Abel suggests that with Hamlet where, “for the first time in the history of drama the problem of the protagonist is that he has a playwright’s consciousness,” a play totally different from the Greek play was born. This new kind of play, being essentially intellectual in character, is always “a play within a play”; that is, it is always based on the ambiguous interchange of fiction and reality. Its fundamental postulates are Shakespeare’s “All the world’s a stage” and Calderon’s “Life is a dream and our dreaming is of dreams.” A third one, on which these two actually depend, should be added: death is the sole inflexible reality. It is death that renders unreal the roles assigned by fate, and makes the world a stage, and life a dream.

Abel deals with many other subjects in this subtle and brilliant book: Racine’s sense of the tragic, Tartuffe as a meta-character, Genet, Beckett, Gelber. There is also an essay on Bertolt Brecht which, in my opinion, gets to the very core of the matter.

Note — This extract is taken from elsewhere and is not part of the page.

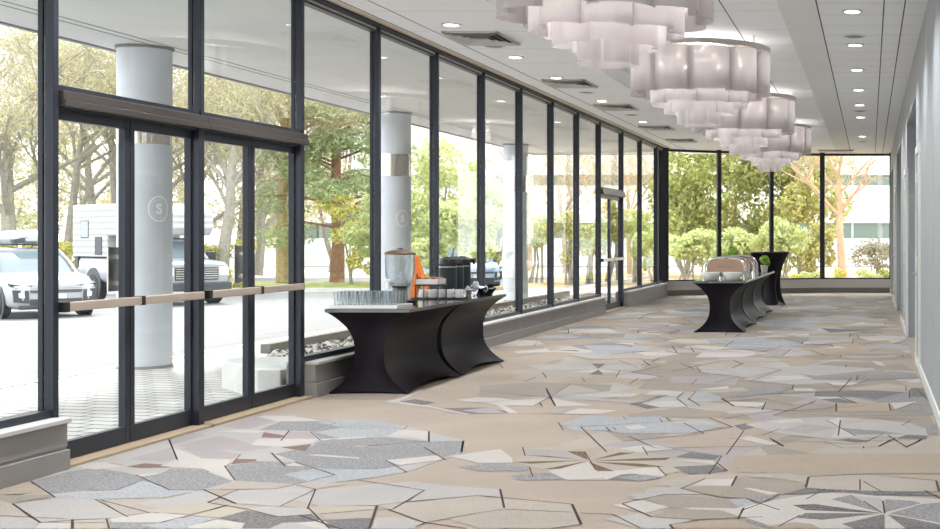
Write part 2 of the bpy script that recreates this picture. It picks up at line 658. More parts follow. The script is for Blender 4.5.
# the far and the hidden stretches repeat the same vocabulary of shards
rf = random.Random(4)
def shard(cx, cy, r, k, st=1.0, pl=.75):
    n = rf.choice((4, 5, 5, 6)); a0 = rf.random()*7
    pts = []
    for i in range(n):
        a = a0 + 2*PI*(i + rf.uniform(-.25, .25))/n
        pts.append((cx + r*math.cos(a)*st, cy + r*math.sin(a)*1.5*rf.uniform(.7, 1.2)))
    pts = [(min(max(x, -4.9), .5), y) for x, y in pts]
    fpoly(pts, k)
    if rf.random() < pl:
        i = rf.randrange(n); fline([pts[i], pts[(i+1) % n]] + ([pts[(i+2) % n]] if rf.random() < .4 else []), rf.choice((.008, .011, .014)))
def field(y0, y1, n):
    for i in range(n):
        shard(rf.uniform(-4.8, .4), rf.uniform(y0, y1), rf.uniform(.18, .5), rf.choice(['l', 'w', 'b4', 'b', 'g', 'p', 'b4', 'o', 'n', 'w', 'l']), 1.2)
for i in range(150):                                # quiet tone-on-tone ground under the traced shards
    y = rf.uniform(8.2, 17.5); k = rf.choice(['b4', 'b4', 'b', 'p', 't', 'b4', 'l'])
    x = rf.uniform(-3.4 if y > 11.2 else -1.6, .45)
    if 9.1 < y < 10.3 and x > -1.3 and rf.random() < .8: continue
    shard(x, y, rf.uniform(.25, .6), k, 1.3, .25)
field(15.2, 20.5, 120); field(20.5, 30.5, 190); field(-3, 6, 60)
for (ox, oy), txt in TR:
    for ln in txt.strip().splitlines():
        k, ps = ln.split(':')
        cp = [tuple(float(c) for c in q.split(',')) for q in ps.split()]
        if k[0] != 'L':                             # shards run on past the edge of the crop they were traced from
            ext = []
            for i, p in enumerate(cp):
                q = cp[(i+1) % len(cp)]; ext.append(p)
                if p[0] == q[0] and p[0] in (0, 940) and abs(p[1]-q[1]) > 4:
                    sg = -1 if p[0] == 0 else 1; e = 60 + 1.6*abs(p[1]-q[1])
                    if not (ox in (0, 780) and ((sg < 0) == (ox == 0))): ext.append((p[0] + sg*e, p[1]*.4 + q[1]*.6))
            cp = ext
        pts = [fl(ox + x/5.875, oy + y/5.875) for x, y in cp]
        if k[0] == 'L': fline(pts, {1: .006, 2: .008, 3: .011, 4: .012, 5: .014, 6: .015}[int(k[1])])
        else: fpoly(pts, k)
struct('floor', floor, CM)

# ------------------------------------------------------------------ window wall on the left
XR, XO, XG = -5.02, -5.12, -5.075                   # mullion room face, outer face, glass
HZ = 3.60                                           # ceiling height
D = [-2.7, -.95, .8, 2.55, 4.3, 6.04, 7.737, 9.43, 11.10, 12.84, 14.57, 16.32, 18.08, 19.86, 21.6, 23.35, 25.48, 27.53, 29.62, 30.8]
DOORB = {6: (7.737, 9.43), 7: (9.43, 11.10), 15: (23.35, 25.48)}
WN = [0]
for i in range(len(D)-1):
    a, b = D[i], D[i+1]; WN[0] += 1
    wr = structroot('window_%d' % WN[0])
    door = i in DOORB
    zb = 2.34 if door else .33
    mb = MB()
    mb.box(XO, b-.05, 0 if door or (i+1) in DOORB else .28, XG-.012, b, HZ).box(XG+.012, b-.05, 0 if door or (i+1) in DOORB else .28, XR, b, HZ)
    mb.box(XG-.012, b-.042, .2, XG+.012, b-.008, HZ)
    mb.build('mullion', DARK, wr, bevel=.004)
    fr = MB().box(XO, a, zb-.03, XR-.012, b-.05, zb+.035).box(XO, a, 3.525, XR-.02, b-.05, 3.545)
    fr.build('frame', DARK, wr)
    MB().box(XO+.01, a, 3.546, XR-.03, b-.05, 3.572).build('head_daylight_strip', TRIMW, wr)  # added strip; its white stands in for the bright line of daylight
    MB().box(XG-.005, a+.001, zb+.03, XG+.005, b-.051, 3.53).build('pane', PANE, wr)
struct('trim_1', MB().box(XO-.02, -5, 3.572, -4.985, 30.85, HZ+.02), DARK)
# far window wall, a shallow bay
FW = [(-5.02, 30.5), (-3.81, 31.15), (-2.55, 31.72), (-1.29, 32.2), (.60, 32.2)]
for i in range(4):
    (x0, y0), (x1, y1) = FW[i], FW[i+1]
    WN[0] += 1; wr = structroot('window_%d' % WN[0])
    v = Vector((x1-x0, y1-y0)); ln = v.length; ang = math.atan2(v.y, v.x); M = Matrix.Translation((x0, y0, 0)) @ Matrix.Rotation(ang, 4, 'Z')
    mw = .095 if i != 3 else .125
    MB().box(0 if i else -.16, -.06, .3, mw, .06, HZ).xf(M).build('mullion', DARK, wr, bevel=.004)
    f2 = MB().box(0, -.05, .34, ln, .05, .38).box(0, -.05, 3.52, ln, .05, 3.58)
    if i == 3: f2.box(ln-.1, -.06, .3, ln-.04, .06, HZ)
    f2.xf(M).build('frame', DARK, wr)
    MB().box(mw, -.005, .37, ln, .005, 3.53).xf(M).build('pane', PANE, wr)
    struct('baseboard_end', MB().box(-.02, -.10, .0, ln+.02, .12, .13).xf(M), BASEB)
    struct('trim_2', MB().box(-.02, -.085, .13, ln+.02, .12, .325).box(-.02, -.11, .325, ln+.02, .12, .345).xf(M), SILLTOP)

def sill(a, b):
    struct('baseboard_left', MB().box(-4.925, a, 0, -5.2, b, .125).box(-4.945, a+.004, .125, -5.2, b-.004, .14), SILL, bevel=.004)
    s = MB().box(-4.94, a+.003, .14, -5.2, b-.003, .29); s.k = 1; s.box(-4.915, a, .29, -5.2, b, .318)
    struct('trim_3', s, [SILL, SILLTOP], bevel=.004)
    g = MB()
    for y in np.arange(a+2.1, b-.4, 2.1): g.box(-4.939, y, .145, -4.95, y+.006, .288)
    if g.v: struct('trim_4', g, GROOVE)
sill(-5, 7.70); sill(11.13, 23.33); sill(25.52, 30.55)
# transom beams over the doors
for a, b in DOORB.values():
    struct('trim_5', MB().box(XO, a, 2.24, -4.975, b, 2.285).box(XO, a, 2.285, -4.99, b, 2.34), BROWN, bevel=.005)
    struct('trim_6', MB().box(-5.16, a-.05, -.01, -4.945, b, .022), mat('door threshold', lin(166, 146, 120), .5), bevel=.006)
# door leaves: narrow stile frames, glass, bronze push bars, grey pull plates outside
dn = 0
for bi, (a, b) in DOORB.items():
    mid = (a + b - .05)/2
    for j, (y0, y1) in enumerate(((a+.012, mid-.004), (mid+.004, b-.06))):
        dn += 1; dr = structroot('door_%d' % dn)
        st = .05; x0, x1 = -5.115, -5.065
        fr = MB().box(x0, y0, .025, x1, y0+st, 2.225).box(x0, y1-st, .025, x1, y1, 2.225).box(x0, y0+st, .025, x1, y1-st, .14).box(x0, y0+st, 2.165, x1, y1-st, 2.225)
        fr.build('leaf_frame', DARK, dr, bevel=.003)
        MB().box(-5.094, y0+st-.005, .135, -5.086, y1-st+.005, 2.17).build('pane', PANE, dr)
        pb = MB().box(-5.03, y0+.035, .965, -4.985, y1+.02 if j == 0 else y1, 1.022).build('push_bar', BRONZE if bi != 15 else STEEL, dr, bevel=.006)
        MB().box(-5.07, y0-.005, .962, -4.982, y0+.04, 1.026).build('end_cap', BLACKP, pb, bevel=.004)
        if j == 0:
            MB().box(-5.165, y1-.095, 1.06, -5.155, y1+.04, 1.36).box(-5.156, y1-.04, 1.1, -5.114, y1-.015, 1.13).box(-5.156, y1-.04, 1.28, -5.114, y1-.015, 1.31).build('pull_plate', STEEL, dr)
    struct('trim_7', MB().box(XO, a, 2.224, -5.03, b-.05, 2.245).box(XO, b-.09, 0, XR+.005, b-.05, 2.26).box(XO, a-.0, 0, -5.04, a+.012, 2.26), DARK)

# ------------------------------------------------------------------ right wall, doors in it
X = .53
RC = [(14.4, 17.9), (21.4, 24.5), (28.8, 31.5)]
wl = MB(); y = -8
for a, b in RC:
    wl.box(X, y, 0, X+.4, a, HZ).box(X, a, 3.05, X+.4, b, HZ).box(X+.16, a, 0, X+.4, b, 3.05); y = b
wl.box(X, y, 0, X+.4, 32.4, HZ)
struct('wall_right', wl, WALLM)
g = MB(); bb = MB()
y = -8
for a, b in RC + [(32.3, 33)]:
    g.box(X-.001, y, .797, X+.01, a-.02, .805)
    bb.box(X-.014, y, 0, X+.01, a, .10); y = b
for y in (4.0, 5.6, 7.2, 8.8, 10.4, 12.0, 19.3, 26.2): g.box(X-.001, y, .1, X+.01, y+.006, 3.6)
struct('trim_8', g, mat('wall joint', lin(160, 160, 160), .7)); struct('baseboard_right', bb, TRIMW)
for a, b in RC: struct('trim_9', MB().box(X+.145, a, 0, X+.17, b, .12), TRIMW)
for y0 in (13.15, 17.97, 25.3):
    dn += 1; dr = structroot('door_%d' % dn); wd = .86
    MB().box(X-.022, y0-.09, 0, X+.02, y0, 2.43).box(X-.022, y0+wd, 0, X+.02, y0+wd+.07, 2.43).box(X-.022, y0, 2.34, X+.02, y0+wd, 2.43).build('frame', TRIMW, dr, bevel=.004)
    MB().box(X-.008, y0+.004, .01, X+.02, y0+wd-.004, 2.335).build('leaf', WALLM, dr)
    for z in (.30, 1.17, 2.05): MB().tube((X-.03, y0+.01, z-.055), (X-.03, y0+.01, z+.055), .012, n=8).box(X-.03, y0-.02, z-.05, X-.02, y0+.03, z+.05).build('hinge', STEEL, dr)
    MB().tube((X-.008, y0+wd-.09, 1.02), (X-.06, y0+wd-.09, 1.02), .012, n=8).tube((X-.06, y0+wd-.08, 1.02), (X-.06, y0+wd-.2, 1.02), .011, n=8).build('lever', STEEL, dr)
struct('wall_back', MB().box(-5.3, -8.1, 0, .9, -8, 3.9), WALLM)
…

Though I agree with the thesis of Methatheatre, one question lingers in my mind. Could it be that with the extreme degree of self-consciousness reached by playwrights like Pirandello and Beckett metatheater has run its course? In any case, does not metatheater reveal the need for a theater based, if not on “implacable values.” then on a recognition that the ultimate reality of life can be found elsewhere than in death?